そして私の協力隊時代には世界一位であったODA(政府開発援助)拠出額が現在は世界5位となってしまっていることや、日本人の謙虚さやアピール下手が日本の地位低下を招いていると思われる。
更に華僑の存在が絶大だ。シドニー駐在時代もそうであったが、華僑による中華圏(チャイナタウン)を形成する動きはガーナでもある。首都アクラのチャイナタウンはマコラマーケット近くのGhana Chinese Commodities Wholesale Town。一説によるとガーナの華僑は7万人いる。日本人の100倍以上は居る。
本当の中国のパワーを感じるには日本や中国に居ても分からない。
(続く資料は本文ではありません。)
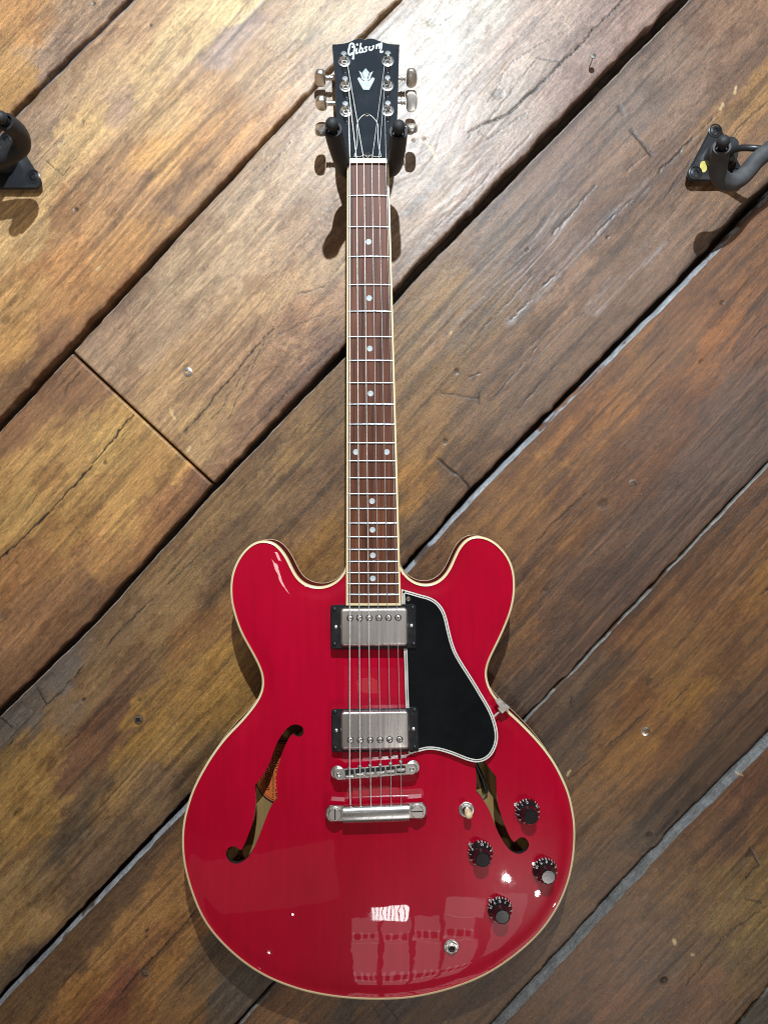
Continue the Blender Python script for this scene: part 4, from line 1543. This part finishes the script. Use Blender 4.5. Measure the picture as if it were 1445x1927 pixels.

日中を比較したければ、日本や中国でもない国で日本にも中国にも利害関係がない人間にジャッジをしてもらうのがよい。
ガーナでの状況を見ると、日本よりも中国が圧倒的に優勢。
日本の報道を見ていると、親日の中国人の証言やチャンピオンデータに基づく稚拙な分析によるものが散見され、何とか中国のネガティブな面を強調して一瞬の安堵を得ようというものが多い。実際には、世界の人たちの中国に対する印象は決して悪くない(素行や言動も含めて)。個別事案は別として国としての弱点(政治・経済・軍事)は少ない。
アフリカの人々の63%は中国の持つ影響に対して「やや好意的」もしくは「非常に好意的」な見方を示した。一方、「やや否定的」もしくは「非常に否定的」な見方を示した回答は15%にとどまっている。(出典:アフリカと中国)
この事実を日本人が受け入れられないという気持ちは、分からなくもない。
中国に一矢を報いよういう気骨のある日本人がいれば、個人レベルでも良いのでガーナなどのアフリカ諸国を目指せばよい。日本のニュース番組や新聞報道では決してわからない、日本人にとって不都合な現実がそこには存在する。